Taneyev’s is a fully rounded romantic voice acknowledging the great classical masters - especially Beethoven. Of course he can also be playful - is it Tchaikovsky we hear in the Gavotte. Bach is glimpsed in the Prelude and in the grave introduction to the Fairy Tale (tr. 3). The Suite is a very successful work full of strong invention, fascinatingly blending Russian folk culture filtered through Tchaikovsky. Nevertheless it has the manner of a major romantic concerto of the late 19th century.

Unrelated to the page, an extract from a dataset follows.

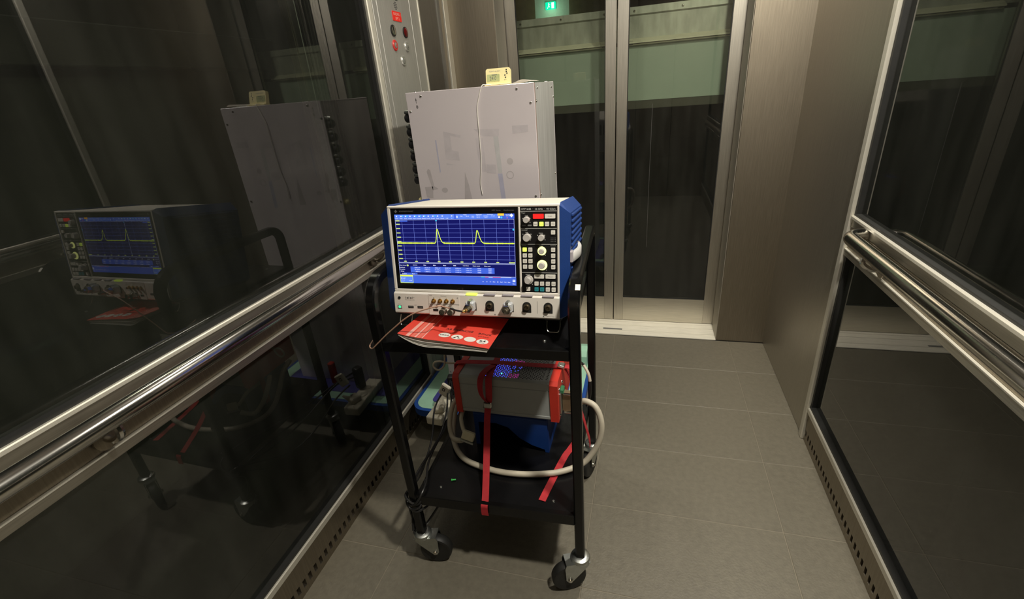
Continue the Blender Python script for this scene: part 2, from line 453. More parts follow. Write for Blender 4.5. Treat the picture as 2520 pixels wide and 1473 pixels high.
def push(y, z, kind):
    if kind == 'key':
        b = NB(); lathe(b, [(.0195, 0), (.0195, .003), (.016, .004), (.016, -.001 + .0025)], (XP, y, z), (1, 0, 0), 28); r = obj('key_switch', b, rubber, cp, True)
        b = NB(); lathe(b, [(.0155, 0), (.0155, .004), (.013, .005), (0, .005)], (XP, y, z), (1, 0, 0), 28); obj('key_core', b, chrome, r, True)
        b = NB(); box(b, XP + .0048, XP + .0056, y - .0012, y + .0012, z - .008, z + .008); obj('key_slot', b, rubber, r)
    elif kind == 'lens':
        b = NB(); lathe(b, [(.0195, 0), (.0195, .003), (.0165, .004)], (XP, y, z), (1, 0, 0), 28); r = obj('indicator_ring', b, rubber, cp, True)
        b = NB(); lathe(b, [(.0165, .0), (.016, .004), (.010, .007), (0, .008)], (XP, y, z), (1, 0, 0), 28); obj('indicator_lens', b, btn_dred, r, True)
    else:
        m = btn_red if kind == 'alarm' else btn_silver
        b = NB(); lathe(b, [(.019, 0), (.019, .002), (.016, .0045), (.011, .0045), (.0105, .002)], (XP, y, z), (1, 0, 0), 28); r = obj('button_ring', b, m, cp, True)
        b = NB(); lathe(b, [(.0100, 0), (.0100, .005), (.008, .006), (0, .006)], (XP, y, z), (1, 0, 0), 24); c = obj('button_cap', b, btn_silver, r, True)
        b = NB()
        if kind == 'alarm':
            plate(b, [(y - .004, z - .003), (y + .004, z - .003), (y + .003, z + .002), (y, z + .0045), (y - .003, z + .002)], lambda a, c_: (XP + .0064, a, c_))
            rect(b, y - .001, y + .001, z - .0052, z - .0035, lambda a, c_: (XP + .0064, a, c_))
            obj('bell_mark', b, btn_red, r)
        else:
            put_text(b, kind, lambda a, c_: (XP + .0064, a, c_), y, z, None, .009, .02); obj('lettering', b, print_black, r)
push(1.823, 1.572, 'key'); push(1.922, 1.573, 'lens'); push(1.820, 1.523, 'alarm'); push(1.918, 1.523, '2'); push(1.871, 1.472, '1')
b = NB()
for y, z in ((1.860, 1.676), (1.888, 1.676)): box(b, XP, XP + .0006, y - .009, y + .009, z - .0012, z + .0012)
for r in range(-2, 3):
    for q in range(-2, 3):
        if abs(r) + abs(q) < 4: lathe(b, [(.0016, 0), (.0016, .0006)], (XP, 1.874 + q * .0055, 1.657 + r * .0055), (1, 0, 0), 8)
obj('speaker_holes', b, print_black, cp)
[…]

You may be tempted to write this work off unheard simply because it is a suite including variations; that would be a mistake. At approaching three quarters of an hour it is neither a piece of virtuoso fluff nor an overblown ballet. Think more in terms of an entrancingly fey blend of Beethoven’s Violin Concerto, the Tchaikovsky suites (especially the Third) and Lalo’s Symphonie Espagnole. Kuusisto is simply magnificent, rock steady in tone, playful and sensitive and he is recorded with unflinching immediacy which is not to say that he overpowers the orchestra. Everything is rendered with a completely agreeable clarity and impact. There have been other versions although none are currently available. Oistrakh’s once coupled on EMI Matrix with Rostropovich’s HMV Miaskovsky concerto is still worth tracking down but Kuusisto and Ondine have nothing to fear from that quarter.

Taneyev’s opera on the Oresteya was written between 1887 and 1894 and premiered at the Mariinsky in October 1895. It has been recorded and was first issued on LP by Deutsche Grammophon (DG 2709 097) in 1979 in the same month as Paliashvili’s ‘Absalom and Eteri’. Olympia then reissued it in 1985 on a 2 CD set. This was in a version by soloists and the Chorus and Orchestra of the Belorussian State Opera and Ballet Theatre conducted by Tatyana Kolomyzeva. One of these days I will get to hear that recording but by the look of things not any time soon. In any event two orchestral segments have gone on to live a negligible life separate from the stage work: Agamemnon’s March (Act II) and The Temple of Apollo (Act III). The Temple movement has great nobility and is done here in full splendour. The Oresteya Overture is not an operatic prelude. It was written in 1889 in the middle of Taneyev’s work on the opera. It has a burly and deeply impressive majesty with stunning echoes of swirling and tormented late Tchaikovsky along the way. Gentler inspirations can be heard in the harp-led prayer at 9:05 and onwards into a shimmering finale that recalls Mussorgsky’s Dawn on the Neva. Note-writer Jaakko Haapaniemi refers to the work’s ‘brooding pathos’; I cannot put it better.

This is one of a series of twenty CDs freshly packaged in new slip cases to mark Ondine’s twentieth anniversary. The original discs have been selected from the Finnish company’s substantial back catalogue.

This is serious music without severity and full of appealing humanity. It is performed with stunning virtuosity and complete mastery.